In fact, the Australian spy boss is a shill for the USA and their spy organisations.

Pretty much just spruiking ASIO to get more funds from the government, and build his empire, while trying to scare the public to put pressure on the pollies to do it.

So all the more reason...

IGotOut

...to get off US kit ASAP then

Re: So all the more reason...

Sorry that handle is already taken.

The elephant in the room, on multiple levels

Re: So all the more reason...

Anonymous Coward

Not so much critical USA kit, but energy systems are the real issue, especially in AU where so much of the generation is now solar/battery.

Almost all invertors and batteries use and expect an internet connection to a foreign data collection, configuration, and firmware update server.

They are all software controlled. Many have no way to be connected and brought to life without the internet, even if you have a stockpile of new boxed units.

All invertors can be irreparably destroyed by malicious firmware update,

Manufacturer integrated battery units like Tesla and Sigenergy, can probably have the battery set on fire by firmware update.
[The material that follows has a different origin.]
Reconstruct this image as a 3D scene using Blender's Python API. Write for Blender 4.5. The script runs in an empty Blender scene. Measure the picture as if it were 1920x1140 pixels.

Where a street has a significant number of the same invertors, you can burn out other consumer electronics (chargers, internet, induction hobs, car chargers), and simple electric motors

You can force branch disconnects at the street transformer level.

You can overheat and damage distribution equipment.

And almost nothing that can be done to defend against it now so much gear is installed.

A major brand stops working after a period without phoning home, ensuring you must let it connect to firmware updates.

Re: So all the more reason...

Anonymous Coward

> A major brand stops working after a period without phoning home, ensuring you must let it connect to firmware updates.

You're AC, so why not name names?

while addressing greedy stooges

Anonymous Coward

until the PHB brigade become personally financially liable for cost cutting on coal face crew numbers, relying on lowest cost outsorcering (sic) nothing will change. As for the spooks, funding has been increasing since the disastrous Howard years. Got to have staff to arrest grannies and grumpy old sods posting memes about groups above criticism. Same behaviour as NSW pollies pretending the peaceful "neoNazi" protest in Sydney was not a false flag operation. Also done to insinuate more intrusive snooping which seems strangely ineffective at stopping gang warfare and murders.

Anon to increase time before door in kicked down

Troubles are like babies; they only grow by nursing.